When it comes to fashion, the logistics are complicated by a host of variables, like style and fit, not nearly as consistent as the replenishment of known quantities of consumer product goods. That, in turn, could lead to more returned products. There are apparel players successfully operating in the space, most prominently Stitch Fix, which has been in business for just five years, and which last month filed for an initial public offering and was also recently named one of the top startups of the year by LinkedIn. While the IPO was widely anticipated, Stitch Fix's prospects may be undermined by Amazon's own version of the subscription service, dubbed Prime Wardrobe, currently in beta.
Still, the long-term financial viability of the model remains largely unproven. Nordstrom's Trunk Club, for example, began as a concierge service for men and now also styles women. But while it gets high marks from users, Nordstrom wrote down $197 million of that business last year. Three years ago, Nordstrom acquired the service, started by Bonobos co-founder Brian Spaly (who left late last year as CEO), but it is not yet profitable and the nearly $200 million write-down represents more than half of the $350 million Nordstrom paid for it.

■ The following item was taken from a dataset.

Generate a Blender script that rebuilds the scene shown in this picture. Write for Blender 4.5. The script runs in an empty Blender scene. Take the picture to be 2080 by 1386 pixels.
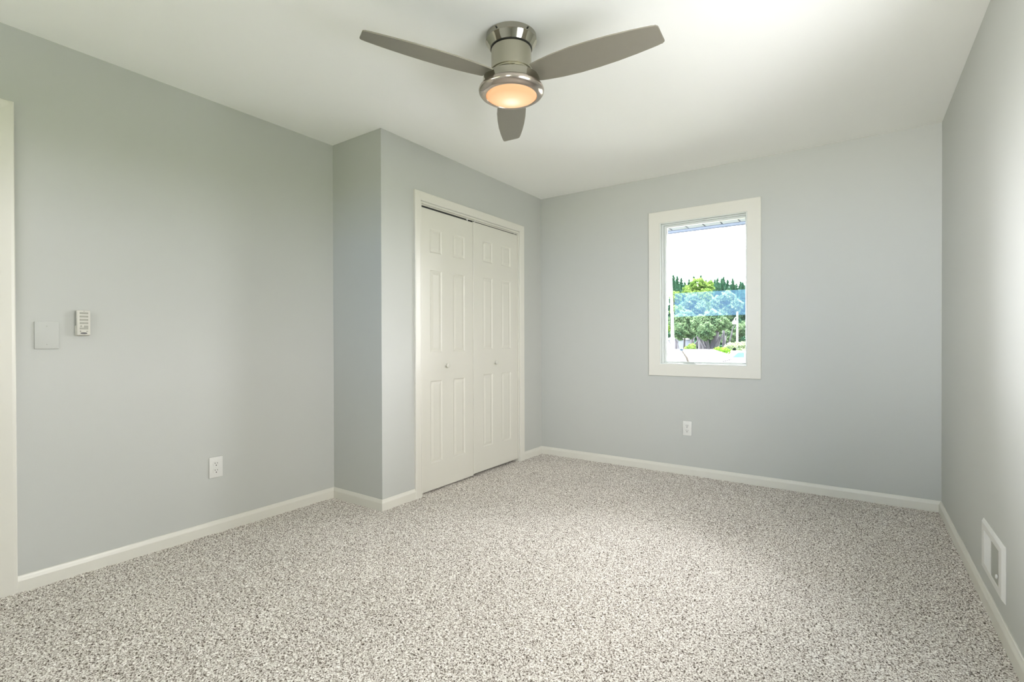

To stem those losses, Nordstrom last year instituted a $25 at-home try-on fee (which can be credited to a purchase) and shortened the return window. Stitch Fix similarly has a $20 try-on fee that can be used toward a purchase and generally offers prices that are lower than Trunk Club thanks to, in part, a less costly styling approach based on inputs from a questionnaire, rather than Trunk Club's direct human interaction.
Ann Taylor's "Intimate Style" doesn't include such styling services; customers browse and choose items themselves, which could help keep costs down. The brand has struggled in recent years, although parent company Asena posted surprising fourth quarter sales and profits in September.
Ascena has worked to become leaner and more focused: The restructuring initiative it launched last year, "Change for Growth," looks to focus company resources on key customer segments, improve its time to market, reduce working capital and boost the company's omnichannel capabilities. The efforts came amid sales declines across many of its brands and warnings that traffic at its stores could continue to slow.